Quali sono le origini che una volta utilizzava e quali quelle che predilige oggi?
“All’80% le qualità che usavamo un tempo, sono le stesse che usiamo oggi. Come Costadoro abbiamo lasciato l’Haiti e l’Equador. Perché non davano molte garanzie di costanza e selezione del prodotto. Aggiungo che una volta forse alla macchina espresso si serviva un espresso più blando e queste due origini sposavano il gusto più forte e amaro. Che però non esiste più oggi, perché si preferiscono sapori più sweet.”
Come si è evoluto il rapporto tra i torrefattori e la parte di filiera a monte?
“Le cose sono cambiate. Però noi riceviamo periodicamente, ogni sei mesi circa, qualche incaricato dai paesi produttori. Abbiamo instaurato un rapporto sempre un po’ conflittuale in termini di contrattazione, ma è abitudine di lunga data. È comunque un dialogo diretto, che va avanti da anni.”
Il rapporto diretto con i paesi produttori tende a eliminare gli intermediari?
“Con i mezzi di comunicazione oggi a disposizione, l’origine non è più così lontana. E quindi l’intermediario non ha più lo stesso ruolo chiave di una volta quando davvero svolgeva una funzione imprescindibile.”
Il finanziamento ai baristi: uno degli aspetti controversi
“Il finanaziamento ai baristi è un’operazione che è nata pian piano e poi si è sviluppata. Ha la sua origine già negli anni ’60. Purtroppo ci sono state delle aziende che hanno iniziato a trovare clienti basando tutto sui finanziamenti. La qualità non era una priorità ed erano piuttosto indirizzati all’acquisizione dei bar.
Io credo che questa situazione, da un punto di vista etico, non dovrebbe esistere. Sono contrario. Tuttavia, devo ammettere che, da un punto di vista operativo, la totalità delle aziende ha una finanziaria. È un male che però è accettabile. Se ha delle dimensioni che non stravolgano il commercio.”
Le monorigini, tanto di moda.
“Il torrefattore dovrebbe porsi come primo obiettivo la capacità di creare uno o due blend al massimo. Questo è l’aspetto principale. Ciò non toglie però che, se esistono possibilità per andare incontro alle preferenze, per esempio verso un Nicaragua, allora anche il torrefattore deve adeguarsi.
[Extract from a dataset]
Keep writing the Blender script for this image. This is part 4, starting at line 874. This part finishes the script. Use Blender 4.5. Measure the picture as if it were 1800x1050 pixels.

Gli specialty e le monorigini?
Se un caffè che arriva dalle Hawaii ha un costo duplicato rispetto a un brasiliano, è giusto che questo si rifletta sul prezzo della tazzina. Io sono abituato a consumare, sin dall’inizio, i monorigine. Nel mercato italiano dubito però che gli specialty possano prendere piede al punto da avere delle quantità rilevanti.”
Lei come distingue un caffè buono da uno cattivo?
“Un caffè buono deve avere un buon corpo, un grado di acidità medio. Poi, deve presentare un buon riscontro olfattivo. Senza l’amaro intenso che soprattutto rimane poi a livello di retrogusto.”
La scuola di caffetteria di Costadoro, è un investimento importante,
“Ha un duplice aspetto. Noi lavoriamo molto sulla qualità. Più il nostro cliente è in grado di valutare il caffè, più questo va a nostro vantaggio. In secondo luogo, questa scuola è un modo per fidelizzare il consumatore. Intensificando il rapporto tra torrefattore e utente finale. È giusto instaurare un dialogo di trasparenza e collaborazione tra queste due figure. La scuola serve anche a questo.”
Che rapporto ha Costadoro con il vending?
“Con il Vending abbiamo un rapporto che non supera il 3% del fatturato totale. Questo perché è un settore che, all’80%, si basa sul prezzo. E purtroppo su questo, noi finiamo sconfitti. In quanto lavorando con qualità elevate, andiamo in perdita. Inoltre, io sono un po’ tradizionalista. Mi sembra di fare uno sgarbo al barista. Perché è inevitabile che se il consumo si sposta alle macchinette, viene tolto all’operatore.”
C’è un giro vorticoso di bar che aprono e che chiudono.
“Non vedo bene questo fenomeno. Perché rappresenta un sintomo di insoddisfazione di chi apre. Nel senso che, magari, si aspettava un certo guadagno ma poi non ce l’ha fatta. E allora spera di vendere l’attività e andare a comprare qualcosa di migliore.”
Costadoro ha il suo bar a Torino, il Diamante.
“Innanzitutto per una questione di immagine. A Torino, oltre il 30% dei bar usano caffè Costadoro. Poi, quando dobbiamo accogliere dei clienti dall’estero, li portiamo in questo locale.
Ce ne saranno altri in Italia?
Ci potrebbero essere. Ma non nella stessa formula diretta, piuttosto in franchising. Sempre mantenendo l’immagine Costadoro.”